I've always worried that I wanted to be trans for the wrong reason, or my reasons werent valid, or this or that. I was talking about that with her, and she made a key observation: "Most people come in here and they're terribly worried that they ARE transsexual. You're worried that you're NOT!". I remembered then I was having a conversation with another trans person (who runs a meditation center near San Diego), and she commented "you worried whether you're trans enough".

I think I'm worried because I do fear the alternative - if I'm not trans, then I'm a really screwed up guy, and that to me is horrible compared to being what I feel I am - a pretty well adjusted transsexual.

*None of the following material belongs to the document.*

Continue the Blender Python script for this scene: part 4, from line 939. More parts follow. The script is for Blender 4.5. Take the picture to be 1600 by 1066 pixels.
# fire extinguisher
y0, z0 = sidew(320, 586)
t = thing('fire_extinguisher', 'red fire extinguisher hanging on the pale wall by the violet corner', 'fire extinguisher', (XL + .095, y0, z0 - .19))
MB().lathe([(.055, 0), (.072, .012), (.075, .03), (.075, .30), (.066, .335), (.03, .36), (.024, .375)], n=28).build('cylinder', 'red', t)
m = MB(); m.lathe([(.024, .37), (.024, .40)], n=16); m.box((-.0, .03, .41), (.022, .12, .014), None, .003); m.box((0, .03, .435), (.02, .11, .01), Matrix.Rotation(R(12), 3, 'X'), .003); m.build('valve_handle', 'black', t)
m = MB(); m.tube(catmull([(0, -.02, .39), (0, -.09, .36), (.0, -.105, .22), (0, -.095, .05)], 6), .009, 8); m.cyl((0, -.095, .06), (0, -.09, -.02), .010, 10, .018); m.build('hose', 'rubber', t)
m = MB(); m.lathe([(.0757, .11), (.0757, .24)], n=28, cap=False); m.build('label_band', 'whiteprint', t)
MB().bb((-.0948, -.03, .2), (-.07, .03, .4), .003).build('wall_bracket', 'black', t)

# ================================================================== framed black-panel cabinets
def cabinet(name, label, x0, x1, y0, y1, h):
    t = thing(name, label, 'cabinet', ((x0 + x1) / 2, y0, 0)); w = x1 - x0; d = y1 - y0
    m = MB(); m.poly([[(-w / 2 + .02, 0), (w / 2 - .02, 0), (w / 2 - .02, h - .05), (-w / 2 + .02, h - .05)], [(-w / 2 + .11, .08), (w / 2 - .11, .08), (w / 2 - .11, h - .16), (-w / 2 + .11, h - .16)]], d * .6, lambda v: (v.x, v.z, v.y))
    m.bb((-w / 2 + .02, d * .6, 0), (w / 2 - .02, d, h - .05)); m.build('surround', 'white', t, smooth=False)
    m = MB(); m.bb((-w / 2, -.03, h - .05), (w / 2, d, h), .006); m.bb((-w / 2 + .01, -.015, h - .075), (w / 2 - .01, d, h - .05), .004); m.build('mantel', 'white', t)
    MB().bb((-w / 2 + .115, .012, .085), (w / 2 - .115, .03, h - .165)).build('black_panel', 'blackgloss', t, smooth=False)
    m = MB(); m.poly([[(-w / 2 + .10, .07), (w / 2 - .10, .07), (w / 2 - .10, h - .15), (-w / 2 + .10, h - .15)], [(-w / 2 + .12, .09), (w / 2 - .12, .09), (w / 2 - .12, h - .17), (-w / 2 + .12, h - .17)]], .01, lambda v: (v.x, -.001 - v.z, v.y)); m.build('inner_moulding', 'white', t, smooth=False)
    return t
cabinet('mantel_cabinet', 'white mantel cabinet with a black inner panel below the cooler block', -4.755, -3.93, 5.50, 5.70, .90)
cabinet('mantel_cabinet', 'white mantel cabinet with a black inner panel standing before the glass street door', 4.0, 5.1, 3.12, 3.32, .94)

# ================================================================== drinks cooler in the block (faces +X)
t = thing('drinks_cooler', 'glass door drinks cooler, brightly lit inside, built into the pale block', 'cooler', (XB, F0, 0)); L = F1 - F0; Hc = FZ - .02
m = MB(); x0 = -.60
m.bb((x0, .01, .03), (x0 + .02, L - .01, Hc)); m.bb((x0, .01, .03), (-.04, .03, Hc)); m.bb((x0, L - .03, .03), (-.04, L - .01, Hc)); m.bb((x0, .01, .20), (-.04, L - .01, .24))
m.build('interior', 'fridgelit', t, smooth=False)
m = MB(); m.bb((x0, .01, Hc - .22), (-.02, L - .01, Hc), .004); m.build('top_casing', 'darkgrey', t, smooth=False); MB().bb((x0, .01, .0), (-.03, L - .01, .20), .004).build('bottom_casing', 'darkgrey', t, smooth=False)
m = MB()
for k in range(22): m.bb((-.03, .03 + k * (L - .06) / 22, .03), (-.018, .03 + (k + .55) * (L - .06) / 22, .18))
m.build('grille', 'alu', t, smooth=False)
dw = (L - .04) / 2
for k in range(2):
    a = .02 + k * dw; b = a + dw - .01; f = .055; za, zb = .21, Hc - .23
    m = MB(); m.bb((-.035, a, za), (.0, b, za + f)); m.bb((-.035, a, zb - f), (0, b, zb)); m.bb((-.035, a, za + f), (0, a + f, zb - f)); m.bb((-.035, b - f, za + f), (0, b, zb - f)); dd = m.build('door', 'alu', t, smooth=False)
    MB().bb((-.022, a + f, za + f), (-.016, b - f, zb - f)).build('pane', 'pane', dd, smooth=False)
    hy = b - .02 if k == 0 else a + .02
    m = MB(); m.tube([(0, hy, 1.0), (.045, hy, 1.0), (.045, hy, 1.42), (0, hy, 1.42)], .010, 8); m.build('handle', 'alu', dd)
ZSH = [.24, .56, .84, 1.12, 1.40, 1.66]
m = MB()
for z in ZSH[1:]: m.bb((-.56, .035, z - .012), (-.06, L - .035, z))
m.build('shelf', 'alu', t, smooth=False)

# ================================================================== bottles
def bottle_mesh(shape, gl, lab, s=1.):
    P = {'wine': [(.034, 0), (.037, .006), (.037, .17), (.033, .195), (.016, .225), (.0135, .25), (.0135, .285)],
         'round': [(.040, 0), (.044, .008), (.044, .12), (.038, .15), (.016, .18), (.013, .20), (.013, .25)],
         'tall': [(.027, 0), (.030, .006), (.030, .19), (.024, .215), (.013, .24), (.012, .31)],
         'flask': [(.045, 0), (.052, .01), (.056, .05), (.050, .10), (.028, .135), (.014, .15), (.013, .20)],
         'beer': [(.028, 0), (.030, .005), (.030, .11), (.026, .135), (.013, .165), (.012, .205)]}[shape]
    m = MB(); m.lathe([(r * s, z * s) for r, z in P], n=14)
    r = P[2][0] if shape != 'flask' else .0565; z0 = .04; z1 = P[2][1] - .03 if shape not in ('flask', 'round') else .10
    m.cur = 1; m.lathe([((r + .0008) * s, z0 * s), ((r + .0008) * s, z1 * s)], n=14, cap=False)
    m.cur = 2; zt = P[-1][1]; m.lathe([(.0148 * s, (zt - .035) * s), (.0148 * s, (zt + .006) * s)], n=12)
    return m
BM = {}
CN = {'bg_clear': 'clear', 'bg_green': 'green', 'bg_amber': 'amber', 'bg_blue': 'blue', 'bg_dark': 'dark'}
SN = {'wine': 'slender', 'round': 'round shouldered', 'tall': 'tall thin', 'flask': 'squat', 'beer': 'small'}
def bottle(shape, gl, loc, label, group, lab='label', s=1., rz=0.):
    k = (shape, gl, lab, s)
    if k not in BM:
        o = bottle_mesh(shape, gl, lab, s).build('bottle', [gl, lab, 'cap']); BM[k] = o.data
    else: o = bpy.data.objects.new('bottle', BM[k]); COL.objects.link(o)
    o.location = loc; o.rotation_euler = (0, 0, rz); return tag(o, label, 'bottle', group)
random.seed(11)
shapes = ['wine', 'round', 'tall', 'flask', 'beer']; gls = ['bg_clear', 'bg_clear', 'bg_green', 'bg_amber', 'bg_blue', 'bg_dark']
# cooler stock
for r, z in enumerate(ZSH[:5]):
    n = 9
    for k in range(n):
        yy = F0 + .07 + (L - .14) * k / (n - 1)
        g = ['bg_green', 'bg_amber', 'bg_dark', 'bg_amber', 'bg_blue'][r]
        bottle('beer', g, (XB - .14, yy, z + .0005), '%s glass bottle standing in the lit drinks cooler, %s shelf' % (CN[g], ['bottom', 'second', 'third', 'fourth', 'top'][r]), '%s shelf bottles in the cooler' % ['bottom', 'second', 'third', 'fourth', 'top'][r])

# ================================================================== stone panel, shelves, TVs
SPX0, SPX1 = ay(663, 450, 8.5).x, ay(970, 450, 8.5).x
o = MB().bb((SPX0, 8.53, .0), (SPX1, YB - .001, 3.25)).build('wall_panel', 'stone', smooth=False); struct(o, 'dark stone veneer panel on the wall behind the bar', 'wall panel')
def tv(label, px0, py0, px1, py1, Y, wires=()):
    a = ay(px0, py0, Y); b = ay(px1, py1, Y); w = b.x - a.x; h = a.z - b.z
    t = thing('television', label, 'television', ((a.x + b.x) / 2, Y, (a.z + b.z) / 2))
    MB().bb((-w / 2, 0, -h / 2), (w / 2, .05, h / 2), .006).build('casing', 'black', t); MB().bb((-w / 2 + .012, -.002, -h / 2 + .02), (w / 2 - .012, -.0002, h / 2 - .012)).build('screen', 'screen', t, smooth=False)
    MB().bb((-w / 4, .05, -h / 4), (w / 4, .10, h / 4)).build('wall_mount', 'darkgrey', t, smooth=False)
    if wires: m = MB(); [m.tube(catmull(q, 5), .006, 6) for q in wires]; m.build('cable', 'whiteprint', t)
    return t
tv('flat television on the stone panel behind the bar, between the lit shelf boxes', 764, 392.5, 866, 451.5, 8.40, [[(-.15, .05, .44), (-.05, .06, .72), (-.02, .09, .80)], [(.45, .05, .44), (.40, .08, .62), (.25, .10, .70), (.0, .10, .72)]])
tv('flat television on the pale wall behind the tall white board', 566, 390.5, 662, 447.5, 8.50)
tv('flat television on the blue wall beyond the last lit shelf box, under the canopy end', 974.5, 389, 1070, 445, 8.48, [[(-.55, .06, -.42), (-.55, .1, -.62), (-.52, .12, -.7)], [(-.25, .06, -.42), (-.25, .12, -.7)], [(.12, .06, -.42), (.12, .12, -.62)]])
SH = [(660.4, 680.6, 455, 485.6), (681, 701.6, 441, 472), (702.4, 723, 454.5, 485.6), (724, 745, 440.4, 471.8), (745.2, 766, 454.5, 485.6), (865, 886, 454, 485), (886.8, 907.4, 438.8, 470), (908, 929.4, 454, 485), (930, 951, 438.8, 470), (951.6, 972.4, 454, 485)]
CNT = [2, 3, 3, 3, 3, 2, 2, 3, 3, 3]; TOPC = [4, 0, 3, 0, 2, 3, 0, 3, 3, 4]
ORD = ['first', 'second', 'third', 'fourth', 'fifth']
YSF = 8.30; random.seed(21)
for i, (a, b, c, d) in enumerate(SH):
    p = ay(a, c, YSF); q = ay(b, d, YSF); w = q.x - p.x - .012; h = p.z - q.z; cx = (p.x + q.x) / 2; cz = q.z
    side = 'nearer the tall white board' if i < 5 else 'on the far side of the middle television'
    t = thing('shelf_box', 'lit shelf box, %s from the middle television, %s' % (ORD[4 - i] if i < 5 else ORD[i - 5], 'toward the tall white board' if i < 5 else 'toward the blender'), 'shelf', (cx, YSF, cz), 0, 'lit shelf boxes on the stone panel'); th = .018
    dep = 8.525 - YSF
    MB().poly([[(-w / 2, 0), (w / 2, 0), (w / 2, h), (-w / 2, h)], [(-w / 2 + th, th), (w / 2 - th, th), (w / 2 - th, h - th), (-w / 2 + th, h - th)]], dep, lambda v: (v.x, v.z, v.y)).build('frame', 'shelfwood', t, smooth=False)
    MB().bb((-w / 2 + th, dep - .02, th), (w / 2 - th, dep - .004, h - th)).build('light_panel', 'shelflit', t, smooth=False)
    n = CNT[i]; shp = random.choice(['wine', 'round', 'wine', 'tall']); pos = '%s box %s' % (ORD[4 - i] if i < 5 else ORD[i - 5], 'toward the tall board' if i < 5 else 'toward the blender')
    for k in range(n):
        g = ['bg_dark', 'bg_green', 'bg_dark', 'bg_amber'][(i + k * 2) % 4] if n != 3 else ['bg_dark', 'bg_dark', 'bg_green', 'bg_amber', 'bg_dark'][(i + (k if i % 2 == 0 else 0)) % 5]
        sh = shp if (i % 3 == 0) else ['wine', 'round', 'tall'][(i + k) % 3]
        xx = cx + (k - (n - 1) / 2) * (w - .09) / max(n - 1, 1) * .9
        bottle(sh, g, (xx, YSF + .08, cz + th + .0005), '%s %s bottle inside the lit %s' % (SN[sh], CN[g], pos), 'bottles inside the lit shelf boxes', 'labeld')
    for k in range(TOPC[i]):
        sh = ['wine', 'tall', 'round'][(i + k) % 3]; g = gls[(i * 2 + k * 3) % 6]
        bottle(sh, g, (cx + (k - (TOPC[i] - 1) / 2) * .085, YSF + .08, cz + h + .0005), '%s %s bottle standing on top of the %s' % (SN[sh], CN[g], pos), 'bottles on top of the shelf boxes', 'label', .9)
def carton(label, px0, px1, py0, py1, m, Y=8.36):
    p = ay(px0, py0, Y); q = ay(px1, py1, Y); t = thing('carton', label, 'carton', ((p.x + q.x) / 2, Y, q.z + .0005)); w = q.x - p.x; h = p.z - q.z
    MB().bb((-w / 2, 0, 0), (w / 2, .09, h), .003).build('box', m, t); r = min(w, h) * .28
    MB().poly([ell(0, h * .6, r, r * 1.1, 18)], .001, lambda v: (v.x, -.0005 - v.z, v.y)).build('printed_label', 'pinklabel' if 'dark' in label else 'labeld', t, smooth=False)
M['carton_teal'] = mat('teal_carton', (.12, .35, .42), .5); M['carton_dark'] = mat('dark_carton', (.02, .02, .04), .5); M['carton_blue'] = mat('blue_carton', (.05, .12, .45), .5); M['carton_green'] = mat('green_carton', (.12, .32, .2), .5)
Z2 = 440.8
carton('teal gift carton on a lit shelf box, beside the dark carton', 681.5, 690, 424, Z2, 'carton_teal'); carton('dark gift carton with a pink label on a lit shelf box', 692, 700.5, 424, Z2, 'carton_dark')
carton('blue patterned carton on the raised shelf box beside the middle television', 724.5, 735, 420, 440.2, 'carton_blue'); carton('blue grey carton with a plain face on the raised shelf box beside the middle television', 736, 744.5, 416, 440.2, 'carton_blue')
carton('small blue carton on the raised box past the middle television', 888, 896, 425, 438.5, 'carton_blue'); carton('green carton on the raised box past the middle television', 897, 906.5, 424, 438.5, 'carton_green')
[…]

I just found that interesting.

Okay, it's too late, we were up till midnite last nite at our trans group's Holiday Gala, and it's time for bed. I'll post some of the pictures tomorrow. We brought our own camera this time, so we don't have to wait for some photographer to get around to mailing us CDs.

talk to you soon


PS: got over the "i'm screwed up" phase. Back to "joy of being trans" state. ;-)

1 comment:

  1. Hi Jude!

    Very interesting post! I'm a transgender girl, I'm Mexican, and I didn't know about the Muxes! Your post reminded me a phrase about TG people that says: "not in the wrong body but in the wrong society". I hope all societies could be as open to gender diversity as The Zapotec people is.